The fated woman and her two husbands are beloved household gods in Vietnam. There’s probably never a happy ending to a love triangle, especially one that ends in the sorrowful demise of the star-crossed lovers.
In Confucianism-dominated Vietnam, where fidelity is usually something to value, especially among women, a love triangle between a woman and two men has yet been worshipped for generations.
Vietnamese people give them the beloved title “Kitchen Gods” and regard them as the guardians of the most important part of the house.
According to culture author Huu Ngoc, the legend of the Kitchen Gods started as the story of a couple who were very much in love. However, the relationship turned sour after they were unable to have a child, so the wife moved away and remarried in another region.
After an age spent in solitude and sorrow, the old husband went to look for his wife. He spent all he had and eventually resorted to begging just to get by. By chance, he arrived at the house of the woman's second husband, who was out working in the field at the time.
The woman recognized him immediately and took him in and fed him, but by that the stage the man was unable to recognize his former wife as hunger and illness had made him partially blind. After he had drunk some wine and was feeling sleepy, the woman took him into the courtyard and hid him under a heap of straw to avoid embarrassing questions from her new husband.
The new husband came back in the late afternoon and set fire to the straw to make fertilizer from the ashes. Before the wife could intervene, her first husband had been engulfed in the flames.
She threw herself into the flames in sorrow, and in despair her new husband also jumped into the fire.

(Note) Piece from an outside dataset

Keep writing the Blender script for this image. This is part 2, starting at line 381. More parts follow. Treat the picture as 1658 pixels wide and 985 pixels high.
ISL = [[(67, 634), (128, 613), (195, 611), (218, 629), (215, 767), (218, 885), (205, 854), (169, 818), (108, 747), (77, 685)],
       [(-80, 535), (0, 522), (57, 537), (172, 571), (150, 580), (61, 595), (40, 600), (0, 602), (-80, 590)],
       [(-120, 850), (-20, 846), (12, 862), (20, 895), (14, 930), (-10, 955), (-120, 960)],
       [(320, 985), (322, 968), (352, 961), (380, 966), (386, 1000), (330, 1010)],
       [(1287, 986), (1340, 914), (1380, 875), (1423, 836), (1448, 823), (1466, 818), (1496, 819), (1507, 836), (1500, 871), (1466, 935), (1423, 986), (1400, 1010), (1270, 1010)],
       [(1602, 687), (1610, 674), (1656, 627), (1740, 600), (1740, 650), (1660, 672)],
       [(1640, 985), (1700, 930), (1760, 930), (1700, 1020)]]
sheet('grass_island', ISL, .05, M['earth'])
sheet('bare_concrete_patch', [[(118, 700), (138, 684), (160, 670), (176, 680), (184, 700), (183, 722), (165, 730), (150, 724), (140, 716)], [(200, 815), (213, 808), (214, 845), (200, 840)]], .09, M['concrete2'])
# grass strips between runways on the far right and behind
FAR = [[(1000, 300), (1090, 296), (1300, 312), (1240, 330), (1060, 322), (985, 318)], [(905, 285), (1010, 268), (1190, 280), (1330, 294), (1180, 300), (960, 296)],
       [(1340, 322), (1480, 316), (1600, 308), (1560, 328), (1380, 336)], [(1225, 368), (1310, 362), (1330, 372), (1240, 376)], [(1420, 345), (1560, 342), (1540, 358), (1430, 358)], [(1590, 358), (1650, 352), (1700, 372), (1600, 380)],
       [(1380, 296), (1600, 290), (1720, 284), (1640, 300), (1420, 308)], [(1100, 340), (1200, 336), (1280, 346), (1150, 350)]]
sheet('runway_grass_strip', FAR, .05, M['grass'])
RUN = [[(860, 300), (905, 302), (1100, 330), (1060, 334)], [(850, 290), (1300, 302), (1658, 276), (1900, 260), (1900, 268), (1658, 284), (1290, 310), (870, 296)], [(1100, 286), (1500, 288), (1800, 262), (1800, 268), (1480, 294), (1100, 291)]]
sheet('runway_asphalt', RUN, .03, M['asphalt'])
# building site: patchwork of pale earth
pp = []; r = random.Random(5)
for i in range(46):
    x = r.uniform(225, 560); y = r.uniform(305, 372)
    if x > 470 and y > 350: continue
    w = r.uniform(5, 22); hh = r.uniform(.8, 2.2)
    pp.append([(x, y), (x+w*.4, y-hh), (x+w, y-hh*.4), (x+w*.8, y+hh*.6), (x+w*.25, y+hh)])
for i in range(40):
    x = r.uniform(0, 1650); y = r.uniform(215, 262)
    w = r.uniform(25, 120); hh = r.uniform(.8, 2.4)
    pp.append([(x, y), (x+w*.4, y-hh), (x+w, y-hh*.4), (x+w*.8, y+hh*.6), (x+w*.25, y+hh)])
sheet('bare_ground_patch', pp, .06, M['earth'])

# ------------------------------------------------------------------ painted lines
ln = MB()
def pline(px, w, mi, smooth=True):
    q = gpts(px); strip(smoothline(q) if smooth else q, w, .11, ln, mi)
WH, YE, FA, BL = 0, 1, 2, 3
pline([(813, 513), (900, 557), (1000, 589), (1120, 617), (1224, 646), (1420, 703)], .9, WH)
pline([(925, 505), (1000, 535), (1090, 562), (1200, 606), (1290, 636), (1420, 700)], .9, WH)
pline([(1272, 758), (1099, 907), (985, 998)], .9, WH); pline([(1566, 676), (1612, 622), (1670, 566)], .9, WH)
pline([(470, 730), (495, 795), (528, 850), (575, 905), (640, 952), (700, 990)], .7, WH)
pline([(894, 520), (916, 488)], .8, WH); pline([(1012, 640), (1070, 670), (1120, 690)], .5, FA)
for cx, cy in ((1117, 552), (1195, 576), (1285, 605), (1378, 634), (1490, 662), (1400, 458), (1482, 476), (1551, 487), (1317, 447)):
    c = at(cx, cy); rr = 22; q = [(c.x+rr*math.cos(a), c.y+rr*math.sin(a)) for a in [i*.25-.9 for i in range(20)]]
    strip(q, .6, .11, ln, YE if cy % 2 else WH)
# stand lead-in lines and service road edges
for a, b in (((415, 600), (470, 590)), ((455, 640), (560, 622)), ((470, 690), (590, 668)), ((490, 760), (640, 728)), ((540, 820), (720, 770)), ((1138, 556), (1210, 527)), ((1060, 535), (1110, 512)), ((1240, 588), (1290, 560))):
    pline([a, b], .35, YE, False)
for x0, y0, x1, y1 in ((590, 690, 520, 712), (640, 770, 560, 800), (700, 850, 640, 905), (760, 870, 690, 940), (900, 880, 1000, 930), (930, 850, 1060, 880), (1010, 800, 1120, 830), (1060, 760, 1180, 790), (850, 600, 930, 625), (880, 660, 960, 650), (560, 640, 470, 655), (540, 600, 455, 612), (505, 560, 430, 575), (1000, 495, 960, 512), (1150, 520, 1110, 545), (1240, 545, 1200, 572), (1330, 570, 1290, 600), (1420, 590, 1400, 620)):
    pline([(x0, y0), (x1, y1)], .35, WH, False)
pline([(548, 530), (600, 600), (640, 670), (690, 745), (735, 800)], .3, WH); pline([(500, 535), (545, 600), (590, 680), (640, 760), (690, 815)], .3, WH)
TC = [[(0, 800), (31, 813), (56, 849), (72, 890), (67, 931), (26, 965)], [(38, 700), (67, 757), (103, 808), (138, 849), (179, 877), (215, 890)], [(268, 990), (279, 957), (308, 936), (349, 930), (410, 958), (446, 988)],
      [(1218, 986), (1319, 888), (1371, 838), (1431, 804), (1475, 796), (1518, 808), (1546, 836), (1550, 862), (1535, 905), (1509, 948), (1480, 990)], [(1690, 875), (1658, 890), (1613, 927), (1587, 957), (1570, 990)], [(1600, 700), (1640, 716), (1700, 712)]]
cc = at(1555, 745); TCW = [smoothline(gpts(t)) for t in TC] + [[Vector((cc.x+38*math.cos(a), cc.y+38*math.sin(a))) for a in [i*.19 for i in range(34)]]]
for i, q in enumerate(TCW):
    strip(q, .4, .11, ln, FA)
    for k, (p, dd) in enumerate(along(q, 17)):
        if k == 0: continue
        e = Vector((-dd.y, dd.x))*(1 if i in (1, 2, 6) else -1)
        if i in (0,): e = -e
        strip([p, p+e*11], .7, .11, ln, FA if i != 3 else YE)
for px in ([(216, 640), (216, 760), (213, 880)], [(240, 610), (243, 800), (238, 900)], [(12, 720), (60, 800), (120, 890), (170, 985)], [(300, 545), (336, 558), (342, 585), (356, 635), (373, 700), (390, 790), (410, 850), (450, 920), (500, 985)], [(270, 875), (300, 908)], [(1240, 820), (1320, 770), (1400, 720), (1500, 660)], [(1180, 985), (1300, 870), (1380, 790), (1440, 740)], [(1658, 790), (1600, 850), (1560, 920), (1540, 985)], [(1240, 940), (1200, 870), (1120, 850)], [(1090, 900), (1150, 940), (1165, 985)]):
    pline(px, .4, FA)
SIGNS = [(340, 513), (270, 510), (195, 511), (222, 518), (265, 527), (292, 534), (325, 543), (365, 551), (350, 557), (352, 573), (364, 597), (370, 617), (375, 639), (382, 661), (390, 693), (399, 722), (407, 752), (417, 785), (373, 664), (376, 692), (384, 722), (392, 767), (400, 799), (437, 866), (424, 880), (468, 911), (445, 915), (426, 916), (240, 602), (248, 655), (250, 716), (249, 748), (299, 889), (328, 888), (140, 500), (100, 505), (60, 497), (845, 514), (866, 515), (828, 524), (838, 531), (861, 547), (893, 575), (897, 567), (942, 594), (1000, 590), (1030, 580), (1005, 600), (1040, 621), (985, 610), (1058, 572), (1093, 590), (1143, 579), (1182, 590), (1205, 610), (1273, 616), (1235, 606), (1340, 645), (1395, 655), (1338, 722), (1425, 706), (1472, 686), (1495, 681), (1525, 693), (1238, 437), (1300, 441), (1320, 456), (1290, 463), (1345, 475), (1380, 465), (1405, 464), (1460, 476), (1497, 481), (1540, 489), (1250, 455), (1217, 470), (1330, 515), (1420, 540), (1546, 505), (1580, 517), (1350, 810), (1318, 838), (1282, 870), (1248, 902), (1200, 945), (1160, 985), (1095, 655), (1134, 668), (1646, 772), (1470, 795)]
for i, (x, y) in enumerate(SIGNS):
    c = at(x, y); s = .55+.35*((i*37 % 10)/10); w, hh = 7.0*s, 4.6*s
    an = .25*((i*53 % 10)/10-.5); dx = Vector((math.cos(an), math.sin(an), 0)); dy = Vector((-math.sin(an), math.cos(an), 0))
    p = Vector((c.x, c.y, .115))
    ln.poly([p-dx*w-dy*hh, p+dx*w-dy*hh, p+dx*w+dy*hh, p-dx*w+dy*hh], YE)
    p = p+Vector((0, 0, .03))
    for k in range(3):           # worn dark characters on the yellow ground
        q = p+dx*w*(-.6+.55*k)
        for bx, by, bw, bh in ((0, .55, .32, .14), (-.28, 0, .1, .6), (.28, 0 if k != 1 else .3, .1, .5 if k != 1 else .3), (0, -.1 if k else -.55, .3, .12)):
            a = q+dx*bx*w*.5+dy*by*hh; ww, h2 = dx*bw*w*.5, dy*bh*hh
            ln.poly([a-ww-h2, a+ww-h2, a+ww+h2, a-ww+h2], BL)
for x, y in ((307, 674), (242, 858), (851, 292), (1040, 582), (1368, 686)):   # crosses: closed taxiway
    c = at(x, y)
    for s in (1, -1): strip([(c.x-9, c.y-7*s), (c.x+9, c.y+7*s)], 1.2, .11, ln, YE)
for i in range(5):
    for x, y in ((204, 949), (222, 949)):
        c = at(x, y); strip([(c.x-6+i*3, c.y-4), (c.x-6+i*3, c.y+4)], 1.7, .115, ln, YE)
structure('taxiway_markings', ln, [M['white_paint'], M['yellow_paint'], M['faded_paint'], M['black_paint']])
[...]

The Emperor of Heaven, moved by the feelings that united the three people, made them household gods.
Vietnamese people believe that the trinity travel to heaven once a year on the 23rd day of lunar December, or January 20 this year, to report the family’s affairs to the emperor.
Many families hold big feasts on that day to bid the gods a nice farewell. There’s no saying whether bribing the gods works, but it's at least one delicious way to start the Lunar New Year season.

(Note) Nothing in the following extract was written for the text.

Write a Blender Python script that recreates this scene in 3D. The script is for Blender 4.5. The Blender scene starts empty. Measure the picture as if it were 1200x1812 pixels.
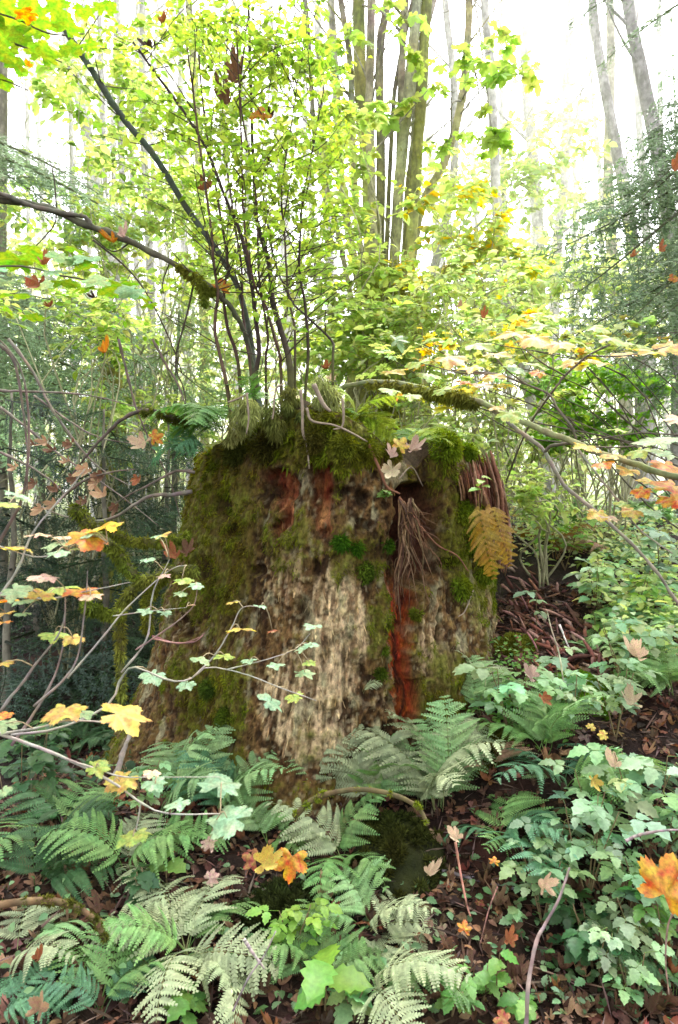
import bpy, math
import numpy as np
from mathutils import Vector, Matrix

rng = np.random.default_rng(11)
F, CX, CY, CAMZ = 1208.0, 600.0, 906.0, 1.5      # photo pixels -> metres at a known depth
scene = bpy.context.scene
COL = scene.collection
TAU = 2 * math.pi


def P(px, py, d):
    return np.array([(px - CX) / F * d, d, CAMZ + (CY - py) / F * d])


# ------------------------------------------------------------------ noise
def _hash(i, j, k, s):
    h = (i * 374761393 + j * 668265263 + k * 2147483647 + s * 1274126177) & 0xffffffff
    h = ((h ^ (h >> 13)) * 1274126177) & 0xffffffff
    h = h ^ (h >> 16)
    return (h & 0xffff) / 32767.5 - 1.0


def vnoise(p, s=0):
    p = np.asarray(p, float)
    i = np.floor(p).astype(np.int64)
    f = p - i
    f = f * f * f * (f * (f * 6 - 15) + 10)
    out = 0
    for dx in (0, 1):
        wx = f[:, 0] if dx else 1 - f[:, 0]
        for dy in (0, 1):
            wy = f[:, 1] if dy else 1 - f[:, 1]
            for dz in (0, 1):
                wz = f[:, 2] if dz else 1 - f[:, 2]
                out = out + wx * wy * wz * _hash(i[:, 0] + dx, i[:, 1] + dy, i[:, 2] + dz, s)
    return out


def fbm(p, o=4, s=0, g=0.5):
    p = np.asarray(p, float)
    a, t, r = 1.0, 0.0, 0.0
    for k in range(o):
        r = r + a * vnoise(p, s + k * 7)
        t += a
        a *= g
        p = p * 2.03 + 3.7
    return r / t


def sstep(a, b, x):
    t = np.clip((np.asarray(x, float) - a) / (b - a), 0, 1)
    return t * t * (3 - 2 * t)


def nrm(v):
    v = np.asarray(v, float)
    return v / (np.linalg.norm(v, axis=-1, keepdims=True) + 1e-9)


# ------------------------------------------------------------------ mesh builder
class MB:
    def __init__(s):
        s.v, s.f3, s.f4, s.c, s.m3, s.m4, s.n = [], [], [], [], [], [], 0

    def add(s, V, T=None, Q=None, col=(1, 1, 1), mat=0):
        V = np.asarray(V, float).reshape(-1, 3)
        col = np.asarray(col, float)
        if col.ndim == 1:
            col = np.tile(col, (len(V), 1))
        s.v.append(V)
        s.c.append(col)
        if T is not None and len(T):
            T = np.asarray(T, np.int64).reshape(-1, 3) + s.n
            s.f3.append(T)
            s.m3.append(np.full(len(T), mat))
        if Q is not None and len(Q):
            Q = np.asarray(Q, np.int64).reshape(-1, 4) + s.n
            s.f4.append(Q)
            s.m4.append(np.full(len(Q), mat))
        s.n += len(V)

    def mesh(s, name, mats, loc=(0, 0, 0), smooth=True):
        V = np.concatenate(s.v) - np.asarray(loc, float)
        C = np.concatenate(s.c)
        T = np.concatenate(s.f3) if s.f3 else np.zeros((0, 3), np.int64)
        Q = np.concatenate(s.f4) if s.f4 else np.zeros((0, 4), np.int64)
        M = np.concatenate((s.m3 if s.f3 else [np.zeros(0)]) + (s.m4 if s.f4 else [np.zeros(0)])).astype(np.int32)
        me = bpy.data.meshes.new(name)
        me.vertices.add(len(V))
        me.vertices.foreach_set('co', V.astype(np.float32).ravel())
        li = np.concatenate([T.ravel(), Q.ravel()]).astype(np.int32)
        me.loops.add(len(li))
        me.loops.foreach_set('vertex_index', li)
        tot = np.concatenate([np.full(len(T), 3), np.full(len(Q), 4)]).astype(np.int32)
        st = np.concatenate([[0], np.cumsum(tot)[:-1]]).astype(np.int32)
        me.polygons.add(len(tot))
        me.polygons.foreach_set('loop_start', st)
        me.polygons.foreach_set('loop_total', tot)
        me.polygons.foreach_set('material_index', M)
        me.polygons.foreach_set('use_smooth', np.full(len(tot), smooth))
        at = me.attributes.new('Col', 'FLOAT_COLOR', 'POINT')
        at.data.foreach_set('color', np.c_[C, np.ones(len(C))].astype(np.float32).ravel())
        me.update(calc_edges=True)
        if not isinstance(mats, (list, tuple)):
            mats = [mats]
        for m in mats:
            me.materials.append(m)
        return me

    def build(s, name, mats, parent=None, smooth=True, at=None):
        loc = np.array(parent.location) if parent is not None else (np.zeros(3) if at is None else np.asarray(at, float))
        if parent is not None and parent.parent is not None:
            loc = loc + np.array(parent.parent.location)
        o = bpy.data.objects.new(name, s.mesh(name, mats, loc, smooth))
        COL.objects.link(o)
        if parent is not None:
            o.parent = parent
        else:
            o.location = loc
        return o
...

Now we need one final touch for the grand journey: red carp.
Thousands of sparkling fish can be found at markets across Vietnam around ten days before Tet.
Many villages in rural Vietnam spend half of the year raising red carp to send them on their heavenly travels, which takes one week until the gods come back to join their families to ring in the Lunar New Year.

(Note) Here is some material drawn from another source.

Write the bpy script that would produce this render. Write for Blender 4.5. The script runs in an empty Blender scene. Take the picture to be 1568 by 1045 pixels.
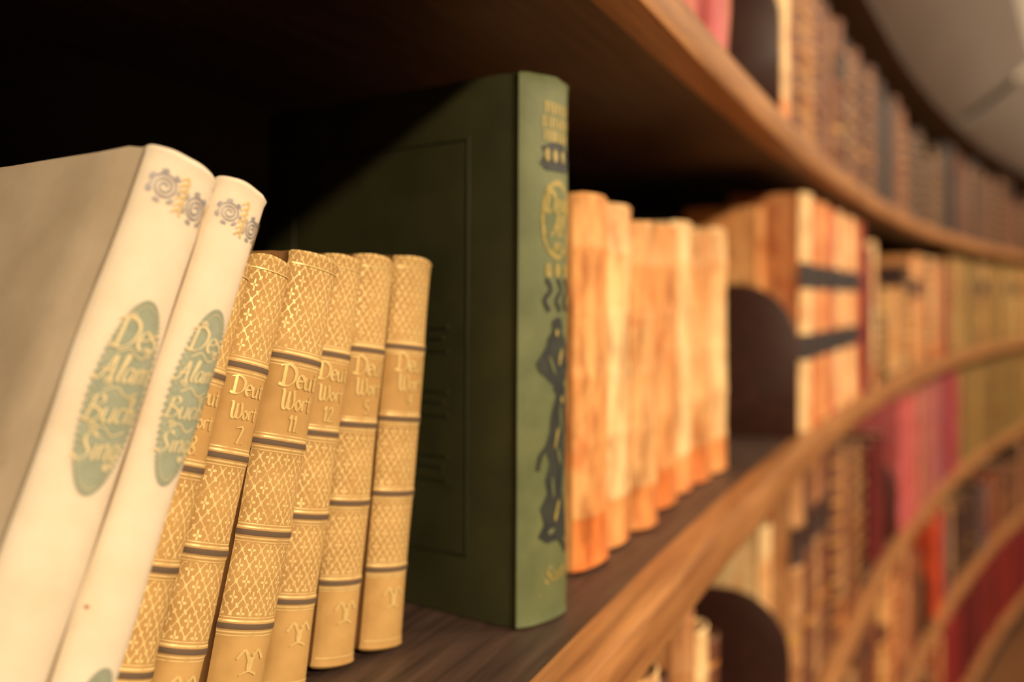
import bpy, math, random
from mathutils import Matrix, Vector, noise
random.seed(7)
EYE=1.40
sc=bpy.context.scene
# ------------------------------------------------------------------ helpers
def lin(r,g,b):
    f=lambda c:(c/255/12.92) if c/255<=.04045 else ((c/255+.055)/1.055)**2.4
    return (f(r),f(g),f(b),1.0)
class MB:
    def __init__(s): s.v=[];s.f=[];s.m=[];s.uv=[];s.c=[];s.sm=[]
    def add(s,vs,fs,mat=0,uvs=None,col=(1,1,1,1),smooth=True,M=None):
        o=len(s.v)
        for p in vs:
            p=Vector(p)
            if M is not None: p=M@p
            s.v.append(p)
        for f in fs:
            s.f.append([i+o for i in f]); s.m.append(mat); s.sm.append(smooth)
            s.uv.append([(uvs[i] if uvs else (0,0)) for i in f])
            s.c.append(col)
    def build(s,name,mats,matrix=None,parent=None,sharp=35):
        me=bpy.data.meshes.new(name); me.from_pydata([tuple(p) for p in s.v],[],s.f)
        me.uv_layers.new(name='UVMap'); me.color_attributes.new('Col','FLOAT_COLOR','CORNER')
        fu=[];fc=[]
        for i,f in enumerate(s.f):
            for j in range(len(f)):
                fu.extend(s.uv[i][j][:2]); fc.extend(s.c[i])
        me.uv_layers['UVMap'].data.foreach_set('uv',fu)
        me.color_attributes['Col'].data.foreach_set('color',fc)
        me.polygons.foreach_set('material_index',s.m); me.polygons.foreach_set('use_smooth',s.sm)
        for m in mats: me.materials.append(m)
        me.update()
        try: me.set_sharp_from_angle(angle=math.radians(sharp))
        except Exception: pass
        ob=bpy.data.objects.new(name,me); sc.collection.objects.link(ob)
        if matrix is not None: ob.matrix_world=matrix
        if parent: ob.parent=parent
        return ob
class G:
    def __init__(s,name):
        s.mat=bpy.data.materials.new(name); s.mat.use_nodes=True
        s.t=s.mat.node_tree; s.b=s.t.nodes['Principled BSDF']
    def n(s,ty,**k):
        x=s.t.nodes.new(ty)
        for a,b in k.items(): setattr(x,a,b)
        return x
    def L(s,a,b):
        if isinstance(a,(int,float)): b.default_value=a
        elif isinstance(a,tuple): b.default_value=a
        else: s.t.links.new(a,b)
    def m(s,op,a,b=0.0,c=0.0):
        x=s.n('ShaderNodeMath',operation=op); s.L(a,x.inputs[0]); s.L(b,x.inputs[1]); s.L(c,x.inputs[2]); return x.outputs[0]
    def mix(s,f,a,b,bt='MIX'):
        x=s.n('ShaderNodeMix',data_type='RGBA',blend_type=bt); s.L(f,x.inputs[0]); s.L(a,x.inputs[6]); s.L(b,x.inputs[7]); return x.outputs[2]
    def noise(s,vec,scale,detail=4,rough=.55,sc3=None):
        if sc3:
            mp=s.n('ShaderNodeMapping'); s.t.links.new(vec,mp.inputs[0]); mp.inputs['Scale'].default_value=sc3; vec=mp.outputs[0]
        x=s.n('ShaderNodeTexNoise'); s.t.links.new(vec,x.inputs['Vector']); x.inputs['Scale'].default_value=scale
        x.inputs['Detail'].default_value=detail; x.inputs['Roughness'].default_value=rough; return x.outputs['Fac']
    def ramp(s,f,a,b):
        x=s.n('ShaderNodeMapRange'); s.L(f,x.inputs[0]); x.inputs[1].default_value=a; x.inputs[2].default_value=b; return x.outputs[0]
    def uv(s):
        x=s.n('ShaderNodeUVMap',uv_map='UVMap'); return x.outputs[0]
    def obj(s): return s.n('ShaderNodeTexCoord').outputs['Object']
    def xyz(s,v):
        x=s.n('ShaderNodeSeparateXYZ'); s.t.links.new(v,x.inputs[0]); return x.outputs
    def bump(s,h,st=.3,dist=.001):
        x=s.n('ShaderNodeBump'); x.inputs['Strength'].default_value=st; x.inputs['Distance'].default_value=dist
        s.L(h,x.inputs['Height']); s.t.links.new(x.outputs[0],s.b.inputs['Normal'])
    def out(s,col,rough=.6,metal=0.0,spec=.4):
        s.L(col,s.b.inputs['Base Color']); s.L(rough,s.b.inputs['Roughness']); s.L(metal,s.b.inputs['Metallic'])
        s.b.inputs['Specular IOR Level'].default_value=spec
        return s.mat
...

So if you spot someone releasing a red carp into a river or lake, some of them probably still stuck in plastic bags, you know there’s a big love story behind it.
A little girl is about to pour three carps from a bowl into a lake.
Red carp raised at a village in the northern province of Phu Tho to serve the Kitchen Gods' heavenly journey.
A family catch red carp in their pond in Phu Tho. It takes the family six months to raise the fish.
After harvesting, the fish are put into small ponds and starved for two days as well-fed fish easily fall tired and can die during transport.
A motorbike carrying two bags of carp and an oxygen cylinder set off on their holy journey.